Radio Astronomy with the Arecibo 305-meter Telescope:

The Benefits of a Large Single Dish


While great advances in the mapping of astronomical objects have been accomplished using radio telescope arrays, large single-dish telescopes such as Arecibo have a unique and important role to play in radio astronomy. This is particularly true for the study of faint, extended, or time-variable sources. A large single-dish telescope, particularly when equipped with multiple receivers to maximize sky coverage, can provide a more sensitive and rapid look at a larger region of the sky.
The unparalleled sensitivity and excellent single-dish angular resolution of Arecibo allow a number of unique investigations which will not be possible with any other instrument through at least the next decade. Below are some examples of such unique contributions:

  • Pulsars are city-sized, rotating neutron stars, with a radio beam generated in a region that is smaller than a kilometer (probably much smaller). Such small objects remain point sources even at the highest resolution achievable with interferometer arrays, and hence there is no benefit in mapping them with such instruments. On the other hand, they tend to be faint, which calls for large single dishes like Arecibo. As a result, many advances in pulsar science have been made with Arecibo, such as the discovery of the first binary and the first millisecond pulsar and their use for fundamental studies in physics (see other pages for further details).
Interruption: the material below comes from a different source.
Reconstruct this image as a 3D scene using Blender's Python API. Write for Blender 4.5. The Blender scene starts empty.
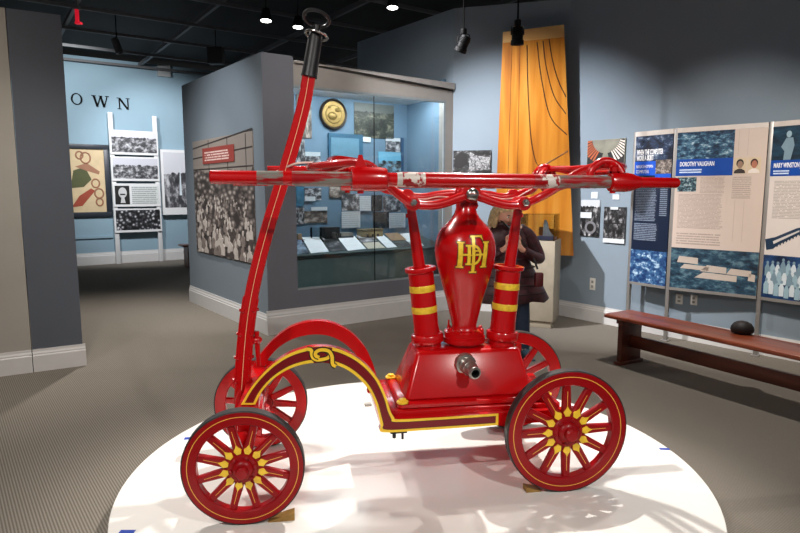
import bpy, bmesh, math, random
from mathutils import Vector, Matrix
from math import sin, cos, tan, pi, radians, sqrt, atan2, hypot

SC = bpy.context.scene
COL = SC.collection

def C(r, g, b, a=1.0):
    def f(v):
        v /= 255.0
        return v / 12.92 if v <= 0.04045 else ((v + 0.055) / 1.055) ** 2.4
    return (f(r), f(g), f(b), a)

# ------------------------------------------------------------------ camera
FPX, PITCH, EYE = 605.0, radians(7.2), 1.6
cam_data = bpy.data.cameras.new('camera')
cam_data.sensor_width = 36.0
cam_data.lens = 36.0 * FPX / 800.0
cam = bpy.data.objects.new('camera', cam_data)
COL.objects.link(cam)
cam.location = (0, 0, EYE)
cam.rotation_euler = (pi / 2 - PITCH, 0, 0)
SC.camera = cam

# ------------------------------------------------------------------ world and exposure
SC.view_settings.view_transform = 'Standard'
SC.view_settings.look = 'None'
SC.view_settings.gamma = 1.0
SC.view_settings.exposure = 0.0
SC.view_settings.use_curve_mapping = False
W = bpy.data.worlds.new('gallery_air')
SC.world = W
W.use_nodes = True
W.node_tree.nodes['Background'].inputs[0].default_value = (0.95, 0.97, 1.0, 1)
W.node_tree.nodes['Background'].inputs[1].default_value = 0.17

def aim(o, target):
    d = Vector(target) - o.location
    o.rotation_euler = d.to_track_quat('-Z', 'Y').to_euler()

def spot(name, loc, target, watts, angle=60, blend=0.5, radius=0.05, col=(1, 0.94, 0.86)):
    l = bpy.data.lights.new(name, 'SPOT')
    l.energy = watts; l.spot_size = radians(angle); l.spot_blend = blend
    l.shadow_soft_size = radius; l.color = col
    o = bpy.data.objects.new(name, l); COL.objects.link(o)
    o.location = loc; aim(o, target)
    return o

WARM = (1.0, 0.90, 0.78)
NEUT = (1.0, 0.955, 0.90)
COOL = (0.86, 0.93, 1.0)
# track spots over the pumper, plus unseen fill lamps added behind the camera
spot('pumper_key_and_fill', (0.75, 4.5, 3.75), (0.1, 3.1, 0.4), 560, 62, 0.6, 0.02, NEUT)
spot('pumper_key_and_fill', (-2.0, -0.7, 3.9), (0.0, 3.2, 0.6), 380, 46, 0.6, 0.06, NEUT)  # added fill from behind the camera, brightens the pumper's front
spot('pumper_key_and_fill', (2.3, -0.9, 3.9), (0.2, 3.1, 0.6), 430, 46, 0.6, 0.06, NEUT)  # second added fill behind the camera, on the right
spot('pumper_key_and_fill', (-1.6, 4.3, 3.75), (-0.1, 3.1, 0.4), 210, 58, 0.6, 0.02, NEUT)
# wall washers
spot('track_light_wooden_panel', (-1.15, 5.75, 4.3), (1.6, 7.5, 1.5), 1450, 55, 0.85, 0.04, (0.97, 0.97, 1.0))
spot('track_light_panels', (1.5, 3.7, 3.7), (3.05, 6.1, 1.3), 400, 54, 0.9, 0.05, (1, 0.94, 0.87))
spot('track_light_panels', (2.5, 2.6, 3.7), (4.3, 4.8, 1.5), 260, 54, 0.95, 0.05, (1, 0.84, 0.66))
spot('track_light_mural', (-3.4, 5.4, 3.9), (-2.3, 7.6, 1.6), 300, 65, 0.8, 0.05, (0.97, 0.98, 1.0))
spot('track_light_case_front', (-1.2, 4.6, 4.0), (-0.3, 7.2, 2.0), 220, 70, 0.9, 0.06, NEUT)
spot('track_light_floor', (-3.0, 7.4, 4.1), (-3.6, 6.6, 0.0), 620, 85, 0.9, 0.08, NEUT)
spot('track_light_floor', (2.2, 5.0, 4.0), (2.0, 4.6, 0.0), 330, 85, 0.9, 0.08, NEUT)
spot('track_light_floor', (-2.3, 3.9, 4.0), (-2.3, 4.1, 0.0), 330, 100, 0.9, 0.08, NEUT)
spot('track_light_far_hall', (-5.6, 10.0, 4.0), (-6.4, 13.0, 2.6), 480, 80, 0.7, 0.06, (0.95, 0.98, 1))
spot('track_light_far_hall', (-4.2, 10.6, 4.0), (-5.2, 13.8, 2.0), 480, 70, 0.7, 0.06, (0.95, 0.96, 1))
spot('track_light_near_wall', (-3.0, 2.4, 3.8), (-3.6, 5.0, 1.4), 130, 80, 0.9, 0.08, WARM)

# ------------------------------------------------------------------ geometry from the photograph's viewpoint: pixel -> point on a real plane
def ray(px, py):
    a = (px - 400) / FPX; b = -(py - 266.5) / FPX
    return Vector((a, cos(PITCH) + b * sin(PITCH), -sin(PITCH) + b * cos(PITCH)))
EYEV = Vector((0, 0, EYE))
def onz(px, py, z=0.0):
    r = ray(px, py); return EYEV + r * ((z - EYE) / r.z)
class Plane:
    """vertical plane through floor point p with direction d (towards the viewer's right)"""
    def __init__(s, p, q):
        s.p = Vector((p[0], p[1], 0)); d = Vector((q[0] - p[0], q[1] - p[1], 0)); s.len = d.length
        s.d = d.normalized(); s.n = Vector((s.d.y, -s.d.x, 0)); s.rot = atan2(s.d.y, s.d.x)
    def hit(s, px, py, off=0.0):
        r = ray(px, py); p = s.p + s.n * off
        t = (p - EYEV).dot(s.n) / r.dot(s.n)
        q = EYEV + r * t
        return (q - s.p).dot(s.d), q.z
    def at(s, u, z=0.0, off=0.0):
        v = s.p + s.d * u + s.n * off; v.z = z; return v
    def rect(s, xl, xr, yt, yb, off=0.0):
        """u0, u1, z0, z1 of a rectangle whose sides are seen at xl and xr and top and bottom (mid column) at yt and yb"""
        xm = (xl + xr) / 2; ym = (yt + yb) / 2
        u0 = s.hit(xl, ym, off)[0]; u1 = s.hit(xr, ym, off)[0]
        return u0, u1, s.hit(xm, yb, off)[1], s.hit(xm, yt, off)[1]

# ------------------------------------------------------------------ materials
MATS = {}
def newmat(name):
    m = bpy.data.materials.new(name); m.use_nodes = True
    return m, m.node_tree.nodes, m.node_tree.links, m.node_tree.nodes['Principled BSDF']
def N(nt, t, **kw):
    n = nt.new(t)
    for k, v in kw.items(): setattr(n, k, v)
    return n
def ramp(nt, stops, interp='LINEAR'):
    r = nt.new('ShaderNodeValToRGB'); r.color_ramp.interpolation = interp
    e = r.color_ramp.elements
    while len(e) > 1: e.remove(e[-1])
    e[0].position, e[0].color = stops[0]
    for p, c in stops[1:]:
        x = e.new(p); x.color = c
    return r
def plain(name, col, rough=0.5, metal=0.0, var=0.06, scale=12.0, bump=0.0, bscale=60.0, coat=0.0, spec=0.5):
    if name in MATS: return MATS[name]
    m, nt, lk, b = newmat(name)
    tc = N(nt, 'ShaderNodeTexCoord'); no = N(nt, 'ShaderNodeTexNoise')
    no.inputs['Scale'].default_value = scale; no.inputs['Detail'].default_value = 3
    lk.new(tc.outputs['Object'], no.inputs['Vector'])
    lo = tuple(max(0, c * (1 - var)) for c in col[:3]) + (1,); hi = tuple(min(1, c * (1 + var)) for c in col[:3]) + (1,)
    r = ramp(nt, [(0.3, lo), (0.7, hi)])
    lk.new(no.outputs['Fac'], r.inputs['Fac']); lk.new(r.outputs['Color'], b.inputs['Base Color'])
    b.inputs['Roughness'].default_value = rough; b.inputs['Metallic'].default_value = metal
    b.inputs['Specular IOR Level'].default_value = spec
    if coat: b.inputs['Coat Weight'].default_value = coat; b.inputs['Coat Roughness'].default_value = 0.08
    if bump:
        n2 = N(nt, 'ShaderNodeTexNoise'); n2.inputs['Scale'].default_value = bscale; n2.inputs['Detail'].default_value = 2
        lk.new(tc.outputs['Object'], n2.inputs['Vector'])
        bp = N(nt, 'ShaderNodeBump'); bp.inputs['Strength'].default_value = bump; bp.inputs['Distance'].default_value = 0.002
        lk.new(n2.outputs['Fac'], bp.inputs['Height']); lk.new(bp.outputs['Normal'], b.inputs['Normal'])
    MATS[name] = m
    return m
def emit(name, col, s):
    if name in MATS: return MATS[name]
    m, nt, lk, b = newmat(name)
    b.inputs['Base Color'].default_value = col
    b.inputs['Emission Color'].default_value = col; b.inputs['Emission Strength'].default_value = s
    MATS[name] = m; return m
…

  • As the most sensitive instrumentation available, only Arecibo can provide adequate follow-up observations of the faintest and most transient radio sources discovered in surveys currently underway. For example, Arecibo provides the only avenue for exploring the faintest "dark" galaxies, those objects comprised largely of dark matter. The telescope has also detected galaxies with extremely low masses, more objects than all previous radio surveys combined, and is uniquely poised to place sensitive limits on the amount of gas in the regions between galaxies.

  • With a large collecting area and excellent frequency coverage between 1 to 10 GHz, Arecibo enables sensitive study of a variety of molecules in clouds throughout the universe. Spectral lines studied are both simple and complex, and can be detected in the comae of comets in the solar system, in star-forming regions within the Milky Way Galaxy, and in other galaxies, even at great distances. The more complex molecules may be important in forming a greater understanding of the origins of life.

While interferometric arrays provide higher angular resolution on small areas on the sky, faint and extended objects that fill the interferometer beam are "resolved out" and do not appear in interferometric images. Also, interferometers depend upon an imaging technique that takes advantage of the rotation of the Earth. The time required to make an interferometric image may average out emissions that are transient or variable. In contrast, the Arecibo dish can detect emission from extended, faint sources; and in shorter times than interferometers can, rendering it an excellent instrument for the characterization of these kinds of emissions from astronomical sources.
  • These unique strengths of Arecibo have led to the discovery of new types of interstellar structure, including blobs that are probably gravitationally bound by dark matter (unknown material that constitutes the majority of the universe!), shards ripped off of high-velocity clouds, and high-energy filaments produced by magneto-gas-dynamic instabilities.

Arecibo even plays a powerful role as part of intercontinental arrays of radiotelescopes. When used in combination with other telescopes across long baselines, including into space, the large aperture of Arecibo adds considerably to the ability to map extremely fine structure in faint objects, and to detect time variations. Such variations are observed on several-hour timescales in active galactic nuclei (AGN), which are tied to black holes whose masses are billions of times the Sun's.